What you should do -
Reproduce, word for word, the span of lines starting at the line holding "Write the bpy" and ending at the line holding "COL = SC.collection". Omit every picture.

Materials provided -

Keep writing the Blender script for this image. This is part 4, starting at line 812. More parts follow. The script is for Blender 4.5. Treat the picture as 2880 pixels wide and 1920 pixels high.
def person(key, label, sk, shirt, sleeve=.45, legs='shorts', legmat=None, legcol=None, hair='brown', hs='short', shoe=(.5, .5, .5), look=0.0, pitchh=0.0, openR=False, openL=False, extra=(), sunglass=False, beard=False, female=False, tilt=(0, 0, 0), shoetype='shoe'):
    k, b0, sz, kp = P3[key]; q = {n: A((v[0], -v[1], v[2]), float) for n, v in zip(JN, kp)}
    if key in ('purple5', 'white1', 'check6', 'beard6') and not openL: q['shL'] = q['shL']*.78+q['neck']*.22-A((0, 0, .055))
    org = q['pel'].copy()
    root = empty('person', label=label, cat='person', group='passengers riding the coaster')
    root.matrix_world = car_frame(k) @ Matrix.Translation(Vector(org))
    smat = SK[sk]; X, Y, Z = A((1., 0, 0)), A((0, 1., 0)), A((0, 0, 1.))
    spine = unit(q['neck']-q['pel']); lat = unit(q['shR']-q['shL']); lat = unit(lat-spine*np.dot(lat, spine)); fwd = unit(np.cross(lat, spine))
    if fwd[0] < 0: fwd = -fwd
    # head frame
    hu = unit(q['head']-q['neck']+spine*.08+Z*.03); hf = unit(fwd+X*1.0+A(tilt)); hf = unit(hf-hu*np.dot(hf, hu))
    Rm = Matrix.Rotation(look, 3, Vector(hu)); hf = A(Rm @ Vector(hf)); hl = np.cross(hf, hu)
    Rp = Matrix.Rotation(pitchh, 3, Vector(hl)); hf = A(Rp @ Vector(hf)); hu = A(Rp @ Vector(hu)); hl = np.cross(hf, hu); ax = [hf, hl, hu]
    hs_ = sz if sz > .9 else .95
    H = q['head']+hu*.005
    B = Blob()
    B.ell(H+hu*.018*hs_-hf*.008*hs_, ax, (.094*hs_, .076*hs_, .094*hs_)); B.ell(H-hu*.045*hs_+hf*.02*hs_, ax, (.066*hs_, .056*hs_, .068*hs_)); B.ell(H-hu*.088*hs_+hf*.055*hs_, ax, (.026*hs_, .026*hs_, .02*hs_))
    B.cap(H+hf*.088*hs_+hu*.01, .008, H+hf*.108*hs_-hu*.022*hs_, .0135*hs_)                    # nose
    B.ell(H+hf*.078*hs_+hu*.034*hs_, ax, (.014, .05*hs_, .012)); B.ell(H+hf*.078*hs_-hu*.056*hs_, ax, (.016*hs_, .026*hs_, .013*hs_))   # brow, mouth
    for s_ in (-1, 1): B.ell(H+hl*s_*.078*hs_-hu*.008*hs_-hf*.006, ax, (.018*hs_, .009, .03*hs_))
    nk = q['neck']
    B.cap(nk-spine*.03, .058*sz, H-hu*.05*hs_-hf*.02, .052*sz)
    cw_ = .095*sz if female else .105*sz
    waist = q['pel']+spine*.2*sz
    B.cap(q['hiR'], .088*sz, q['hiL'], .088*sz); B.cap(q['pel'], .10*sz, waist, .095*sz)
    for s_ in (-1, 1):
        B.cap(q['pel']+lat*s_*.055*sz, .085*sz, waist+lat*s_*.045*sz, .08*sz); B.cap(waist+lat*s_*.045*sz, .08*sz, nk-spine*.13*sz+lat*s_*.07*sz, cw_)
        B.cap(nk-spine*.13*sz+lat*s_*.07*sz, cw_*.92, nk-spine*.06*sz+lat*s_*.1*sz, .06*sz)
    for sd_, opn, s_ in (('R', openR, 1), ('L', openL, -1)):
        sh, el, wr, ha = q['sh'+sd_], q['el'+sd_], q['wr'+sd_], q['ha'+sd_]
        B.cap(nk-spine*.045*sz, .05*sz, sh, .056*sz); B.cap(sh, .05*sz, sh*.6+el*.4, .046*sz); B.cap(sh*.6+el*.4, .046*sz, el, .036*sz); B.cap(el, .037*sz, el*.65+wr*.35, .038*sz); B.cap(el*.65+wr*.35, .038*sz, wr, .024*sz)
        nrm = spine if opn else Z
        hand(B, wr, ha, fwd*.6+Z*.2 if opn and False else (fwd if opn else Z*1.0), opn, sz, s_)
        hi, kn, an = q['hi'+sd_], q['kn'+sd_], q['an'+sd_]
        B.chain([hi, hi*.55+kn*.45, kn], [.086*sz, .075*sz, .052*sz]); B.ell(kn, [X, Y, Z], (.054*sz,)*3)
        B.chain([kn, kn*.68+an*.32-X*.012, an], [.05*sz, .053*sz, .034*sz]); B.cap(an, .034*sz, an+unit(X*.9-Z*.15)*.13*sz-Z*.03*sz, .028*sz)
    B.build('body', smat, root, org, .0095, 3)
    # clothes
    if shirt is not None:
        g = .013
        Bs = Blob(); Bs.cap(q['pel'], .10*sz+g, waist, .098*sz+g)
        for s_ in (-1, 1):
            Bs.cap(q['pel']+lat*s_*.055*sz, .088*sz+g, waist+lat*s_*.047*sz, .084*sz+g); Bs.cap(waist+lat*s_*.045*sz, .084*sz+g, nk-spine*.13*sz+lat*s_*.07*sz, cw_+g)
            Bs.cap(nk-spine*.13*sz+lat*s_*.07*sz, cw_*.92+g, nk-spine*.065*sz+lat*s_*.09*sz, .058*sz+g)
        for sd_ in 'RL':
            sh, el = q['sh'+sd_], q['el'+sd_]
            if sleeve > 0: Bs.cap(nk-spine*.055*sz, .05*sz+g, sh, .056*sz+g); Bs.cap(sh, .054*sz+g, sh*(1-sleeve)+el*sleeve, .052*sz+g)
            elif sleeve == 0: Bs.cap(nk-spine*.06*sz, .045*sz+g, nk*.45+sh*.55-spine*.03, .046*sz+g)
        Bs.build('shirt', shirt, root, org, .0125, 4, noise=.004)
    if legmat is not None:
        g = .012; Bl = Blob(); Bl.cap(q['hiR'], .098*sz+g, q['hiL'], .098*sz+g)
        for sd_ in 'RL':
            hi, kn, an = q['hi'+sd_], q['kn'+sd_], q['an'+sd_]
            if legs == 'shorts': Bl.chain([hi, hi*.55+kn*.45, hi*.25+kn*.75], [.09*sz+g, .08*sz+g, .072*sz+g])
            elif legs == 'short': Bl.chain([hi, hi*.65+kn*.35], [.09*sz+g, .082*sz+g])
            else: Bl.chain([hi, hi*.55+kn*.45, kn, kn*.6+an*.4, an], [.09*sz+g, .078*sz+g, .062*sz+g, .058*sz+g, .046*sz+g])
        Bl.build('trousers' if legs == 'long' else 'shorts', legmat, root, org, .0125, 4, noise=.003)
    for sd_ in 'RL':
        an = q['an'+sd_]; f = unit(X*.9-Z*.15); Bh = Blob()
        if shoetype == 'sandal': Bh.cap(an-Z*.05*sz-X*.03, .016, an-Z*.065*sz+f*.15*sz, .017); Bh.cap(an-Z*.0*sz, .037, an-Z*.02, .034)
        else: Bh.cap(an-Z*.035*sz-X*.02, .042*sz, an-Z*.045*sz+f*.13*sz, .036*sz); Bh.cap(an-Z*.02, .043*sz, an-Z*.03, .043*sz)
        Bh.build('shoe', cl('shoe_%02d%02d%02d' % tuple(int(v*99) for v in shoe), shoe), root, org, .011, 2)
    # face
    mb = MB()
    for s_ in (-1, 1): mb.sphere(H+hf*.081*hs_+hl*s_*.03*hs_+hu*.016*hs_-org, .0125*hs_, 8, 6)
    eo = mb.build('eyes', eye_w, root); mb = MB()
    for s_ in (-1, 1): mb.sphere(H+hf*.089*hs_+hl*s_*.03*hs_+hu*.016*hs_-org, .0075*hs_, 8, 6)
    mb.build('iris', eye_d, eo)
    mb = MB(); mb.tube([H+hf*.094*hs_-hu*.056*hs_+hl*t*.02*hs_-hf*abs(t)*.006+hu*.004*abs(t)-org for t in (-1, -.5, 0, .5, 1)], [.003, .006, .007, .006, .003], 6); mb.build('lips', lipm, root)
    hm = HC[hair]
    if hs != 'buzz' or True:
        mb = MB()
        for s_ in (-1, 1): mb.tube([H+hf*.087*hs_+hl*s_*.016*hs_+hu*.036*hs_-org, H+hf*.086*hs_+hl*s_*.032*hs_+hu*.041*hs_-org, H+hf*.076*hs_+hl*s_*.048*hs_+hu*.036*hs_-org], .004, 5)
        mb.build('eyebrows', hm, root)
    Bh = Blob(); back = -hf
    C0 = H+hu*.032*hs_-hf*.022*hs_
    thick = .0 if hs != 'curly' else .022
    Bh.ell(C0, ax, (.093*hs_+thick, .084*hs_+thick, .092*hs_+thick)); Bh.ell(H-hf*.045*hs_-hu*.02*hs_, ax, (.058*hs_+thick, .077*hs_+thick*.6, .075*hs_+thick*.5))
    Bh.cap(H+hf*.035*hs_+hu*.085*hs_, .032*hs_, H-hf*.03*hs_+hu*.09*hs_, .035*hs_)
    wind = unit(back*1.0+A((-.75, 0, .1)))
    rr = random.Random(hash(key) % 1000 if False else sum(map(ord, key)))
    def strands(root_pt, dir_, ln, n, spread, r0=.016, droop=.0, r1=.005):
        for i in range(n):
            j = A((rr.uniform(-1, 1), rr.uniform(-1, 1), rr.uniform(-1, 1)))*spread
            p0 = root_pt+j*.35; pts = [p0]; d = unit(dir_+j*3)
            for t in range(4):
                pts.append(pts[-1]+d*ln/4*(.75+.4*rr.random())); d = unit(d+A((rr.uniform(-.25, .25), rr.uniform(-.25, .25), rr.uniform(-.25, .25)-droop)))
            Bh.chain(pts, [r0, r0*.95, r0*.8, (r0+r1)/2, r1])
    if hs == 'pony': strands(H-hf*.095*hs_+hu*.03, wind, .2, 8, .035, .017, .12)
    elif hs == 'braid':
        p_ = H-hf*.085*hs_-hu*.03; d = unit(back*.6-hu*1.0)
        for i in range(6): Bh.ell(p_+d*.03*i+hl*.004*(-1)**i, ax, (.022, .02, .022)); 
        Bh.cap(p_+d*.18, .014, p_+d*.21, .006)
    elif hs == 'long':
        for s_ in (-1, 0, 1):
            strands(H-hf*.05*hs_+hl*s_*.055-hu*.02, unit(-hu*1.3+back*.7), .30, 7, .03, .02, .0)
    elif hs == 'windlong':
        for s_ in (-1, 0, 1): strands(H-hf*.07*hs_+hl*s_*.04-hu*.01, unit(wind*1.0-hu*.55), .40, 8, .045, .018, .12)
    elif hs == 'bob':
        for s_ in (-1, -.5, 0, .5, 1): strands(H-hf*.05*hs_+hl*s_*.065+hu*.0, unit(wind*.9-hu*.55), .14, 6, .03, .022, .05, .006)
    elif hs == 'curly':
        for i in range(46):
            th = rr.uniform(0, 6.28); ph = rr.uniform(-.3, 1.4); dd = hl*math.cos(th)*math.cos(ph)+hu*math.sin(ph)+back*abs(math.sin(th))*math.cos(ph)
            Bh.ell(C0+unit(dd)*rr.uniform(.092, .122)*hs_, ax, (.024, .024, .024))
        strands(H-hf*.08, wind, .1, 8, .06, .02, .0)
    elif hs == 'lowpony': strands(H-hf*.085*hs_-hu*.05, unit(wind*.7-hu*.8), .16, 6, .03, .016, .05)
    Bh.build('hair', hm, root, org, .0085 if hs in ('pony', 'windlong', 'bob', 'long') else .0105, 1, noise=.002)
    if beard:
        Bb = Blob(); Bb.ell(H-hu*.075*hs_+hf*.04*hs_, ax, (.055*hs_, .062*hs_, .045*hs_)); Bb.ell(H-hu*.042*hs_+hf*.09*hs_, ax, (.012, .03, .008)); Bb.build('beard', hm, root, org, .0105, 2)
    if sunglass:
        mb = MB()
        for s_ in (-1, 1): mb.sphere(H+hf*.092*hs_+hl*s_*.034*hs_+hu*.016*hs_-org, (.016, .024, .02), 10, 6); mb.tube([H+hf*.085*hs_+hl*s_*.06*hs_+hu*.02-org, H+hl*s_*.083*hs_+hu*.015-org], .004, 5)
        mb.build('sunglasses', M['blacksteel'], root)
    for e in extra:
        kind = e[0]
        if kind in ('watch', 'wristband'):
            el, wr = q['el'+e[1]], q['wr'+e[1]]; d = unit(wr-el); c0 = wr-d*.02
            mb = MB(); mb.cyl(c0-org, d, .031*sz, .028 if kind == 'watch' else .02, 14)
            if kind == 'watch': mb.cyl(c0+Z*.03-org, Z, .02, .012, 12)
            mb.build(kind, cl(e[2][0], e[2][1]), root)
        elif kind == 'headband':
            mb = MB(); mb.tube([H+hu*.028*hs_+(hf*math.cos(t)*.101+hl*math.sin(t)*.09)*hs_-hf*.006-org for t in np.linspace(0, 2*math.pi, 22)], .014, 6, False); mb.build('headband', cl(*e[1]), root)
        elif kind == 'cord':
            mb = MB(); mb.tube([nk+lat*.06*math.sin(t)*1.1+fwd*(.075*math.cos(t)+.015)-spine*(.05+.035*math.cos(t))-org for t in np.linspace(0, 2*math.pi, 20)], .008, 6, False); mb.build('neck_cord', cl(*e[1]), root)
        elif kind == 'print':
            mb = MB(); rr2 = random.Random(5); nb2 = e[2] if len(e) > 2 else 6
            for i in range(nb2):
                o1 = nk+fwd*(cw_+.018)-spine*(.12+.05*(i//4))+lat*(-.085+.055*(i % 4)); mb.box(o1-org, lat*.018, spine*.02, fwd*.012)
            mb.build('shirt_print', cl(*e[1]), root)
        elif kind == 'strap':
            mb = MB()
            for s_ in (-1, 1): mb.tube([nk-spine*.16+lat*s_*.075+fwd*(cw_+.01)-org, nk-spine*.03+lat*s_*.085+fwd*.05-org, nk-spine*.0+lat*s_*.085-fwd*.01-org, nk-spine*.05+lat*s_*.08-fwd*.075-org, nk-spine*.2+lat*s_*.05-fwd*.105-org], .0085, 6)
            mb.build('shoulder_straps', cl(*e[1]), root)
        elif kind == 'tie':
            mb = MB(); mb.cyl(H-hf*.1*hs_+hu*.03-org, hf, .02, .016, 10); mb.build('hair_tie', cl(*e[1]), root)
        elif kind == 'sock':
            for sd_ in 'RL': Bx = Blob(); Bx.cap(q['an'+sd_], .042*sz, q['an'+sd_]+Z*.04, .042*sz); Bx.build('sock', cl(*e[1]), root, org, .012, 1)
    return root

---

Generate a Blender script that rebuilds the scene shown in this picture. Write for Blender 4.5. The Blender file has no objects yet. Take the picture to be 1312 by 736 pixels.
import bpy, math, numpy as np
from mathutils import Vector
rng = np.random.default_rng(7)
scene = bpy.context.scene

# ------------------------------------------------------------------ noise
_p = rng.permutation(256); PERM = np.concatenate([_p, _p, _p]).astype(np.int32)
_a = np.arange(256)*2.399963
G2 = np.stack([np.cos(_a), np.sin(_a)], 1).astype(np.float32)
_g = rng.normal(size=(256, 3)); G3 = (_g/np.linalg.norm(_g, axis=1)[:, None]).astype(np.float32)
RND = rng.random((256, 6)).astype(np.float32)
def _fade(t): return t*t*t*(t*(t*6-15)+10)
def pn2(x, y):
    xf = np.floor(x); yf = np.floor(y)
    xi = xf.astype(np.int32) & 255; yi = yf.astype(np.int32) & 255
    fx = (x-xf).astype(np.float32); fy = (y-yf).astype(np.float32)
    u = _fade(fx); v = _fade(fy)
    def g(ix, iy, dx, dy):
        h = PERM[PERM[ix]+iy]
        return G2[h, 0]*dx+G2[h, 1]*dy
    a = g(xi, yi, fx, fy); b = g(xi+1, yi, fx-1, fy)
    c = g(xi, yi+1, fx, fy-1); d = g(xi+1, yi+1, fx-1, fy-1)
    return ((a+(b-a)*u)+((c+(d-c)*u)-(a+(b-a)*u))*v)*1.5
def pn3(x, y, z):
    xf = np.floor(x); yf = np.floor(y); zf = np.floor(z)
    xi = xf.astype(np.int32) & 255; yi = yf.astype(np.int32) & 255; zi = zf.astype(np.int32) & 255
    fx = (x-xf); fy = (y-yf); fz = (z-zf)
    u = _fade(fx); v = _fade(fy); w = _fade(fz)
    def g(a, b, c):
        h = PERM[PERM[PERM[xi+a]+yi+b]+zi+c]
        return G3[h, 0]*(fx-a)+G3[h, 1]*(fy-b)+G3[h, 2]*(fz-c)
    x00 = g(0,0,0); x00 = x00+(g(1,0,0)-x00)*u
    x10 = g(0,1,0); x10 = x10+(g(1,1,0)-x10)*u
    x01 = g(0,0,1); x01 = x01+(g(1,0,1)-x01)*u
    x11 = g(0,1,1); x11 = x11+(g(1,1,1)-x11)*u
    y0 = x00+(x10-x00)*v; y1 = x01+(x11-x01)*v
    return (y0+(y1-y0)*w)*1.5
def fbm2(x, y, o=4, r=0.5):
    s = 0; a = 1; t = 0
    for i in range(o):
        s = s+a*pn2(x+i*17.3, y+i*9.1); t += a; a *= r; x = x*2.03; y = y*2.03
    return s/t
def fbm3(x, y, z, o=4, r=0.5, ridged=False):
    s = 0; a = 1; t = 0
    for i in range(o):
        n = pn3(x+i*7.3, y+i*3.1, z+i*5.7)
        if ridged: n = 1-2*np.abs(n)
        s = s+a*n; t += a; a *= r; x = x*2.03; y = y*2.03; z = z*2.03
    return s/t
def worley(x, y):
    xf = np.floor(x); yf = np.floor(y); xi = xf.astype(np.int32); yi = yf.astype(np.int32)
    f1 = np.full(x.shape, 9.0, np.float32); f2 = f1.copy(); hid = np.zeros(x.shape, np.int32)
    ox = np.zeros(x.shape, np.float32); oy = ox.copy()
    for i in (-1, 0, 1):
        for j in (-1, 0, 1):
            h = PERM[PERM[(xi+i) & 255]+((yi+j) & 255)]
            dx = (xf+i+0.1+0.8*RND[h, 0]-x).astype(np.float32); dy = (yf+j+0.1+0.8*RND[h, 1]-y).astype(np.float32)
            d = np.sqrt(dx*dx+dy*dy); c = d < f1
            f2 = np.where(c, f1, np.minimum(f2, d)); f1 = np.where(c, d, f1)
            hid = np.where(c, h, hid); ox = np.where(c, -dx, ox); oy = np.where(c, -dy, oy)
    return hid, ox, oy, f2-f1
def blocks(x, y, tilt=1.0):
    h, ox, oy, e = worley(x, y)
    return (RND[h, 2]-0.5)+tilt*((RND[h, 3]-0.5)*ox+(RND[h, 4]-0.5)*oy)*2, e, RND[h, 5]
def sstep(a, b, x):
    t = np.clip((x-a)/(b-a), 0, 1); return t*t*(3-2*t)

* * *

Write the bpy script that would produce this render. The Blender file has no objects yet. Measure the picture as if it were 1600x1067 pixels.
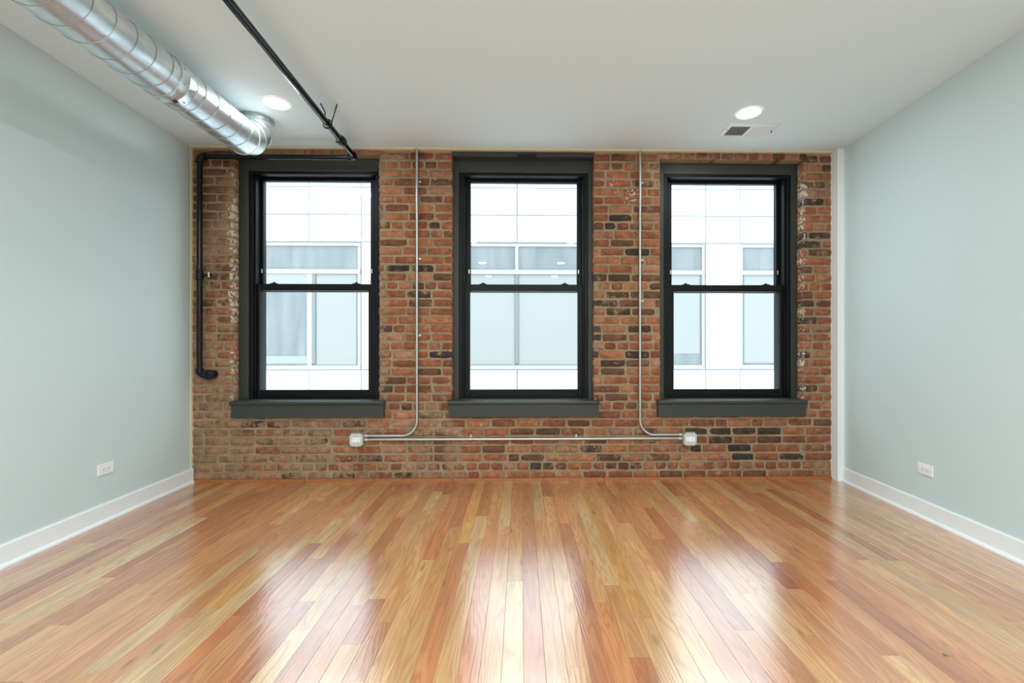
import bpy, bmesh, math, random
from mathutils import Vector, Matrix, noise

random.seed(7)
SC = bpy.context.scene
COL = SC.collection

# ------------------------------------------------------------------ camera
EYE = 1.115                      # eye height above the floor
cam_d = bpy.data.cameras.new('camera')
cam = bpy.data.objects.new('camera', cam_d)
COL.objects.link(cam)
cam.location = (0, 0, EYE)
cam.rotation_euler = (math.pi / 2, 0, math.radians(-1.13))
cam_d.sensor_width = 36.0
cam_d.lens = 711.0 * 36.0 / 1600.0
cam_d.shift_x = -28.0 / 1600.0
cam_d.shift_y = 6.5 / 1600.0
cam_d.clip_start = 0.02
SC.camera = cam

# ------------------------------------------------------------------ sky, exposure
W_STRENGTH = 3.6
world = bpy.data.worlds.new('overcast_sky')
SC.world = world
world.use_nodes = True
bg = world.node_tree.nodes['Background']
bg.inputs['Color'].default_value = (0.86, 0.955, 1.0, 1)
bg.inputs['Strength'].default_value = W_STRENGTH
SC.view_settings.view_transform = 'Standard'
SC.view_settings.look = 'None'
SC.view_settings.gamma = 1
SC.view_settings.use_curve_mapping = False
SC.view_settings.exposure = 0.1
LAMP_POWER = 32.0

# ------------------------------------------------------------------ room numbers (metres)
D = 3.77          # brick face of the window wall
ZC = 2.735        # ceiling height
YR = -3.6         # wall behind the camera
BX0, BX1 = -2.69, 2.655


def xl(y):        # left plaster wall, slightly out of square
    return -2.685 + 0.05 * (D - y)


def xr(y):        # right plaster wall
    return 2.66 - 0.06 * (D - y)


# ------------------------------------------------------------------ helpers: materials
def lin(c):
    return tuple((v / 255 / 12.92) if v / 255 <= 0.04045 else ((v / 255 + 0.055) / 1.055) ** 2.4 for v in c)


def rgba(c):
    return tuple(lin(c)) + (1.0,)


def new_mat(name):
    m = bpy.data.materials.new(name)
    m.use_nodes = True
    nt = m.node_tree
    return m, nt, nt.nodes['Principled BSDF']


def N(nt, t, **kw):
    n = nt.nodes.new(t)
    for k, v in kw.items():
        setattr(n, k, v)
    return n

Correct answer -
Write the bpy script that would produce this render. The Blender file has no objects yet. Measure the picture as if it were 1600x1067 pixels.
import bpy, bmesh, math, random
from mathutils import Vector, Matrix, noise

random.seed(7)
SC = bpy.context.scene
COL = SC.collection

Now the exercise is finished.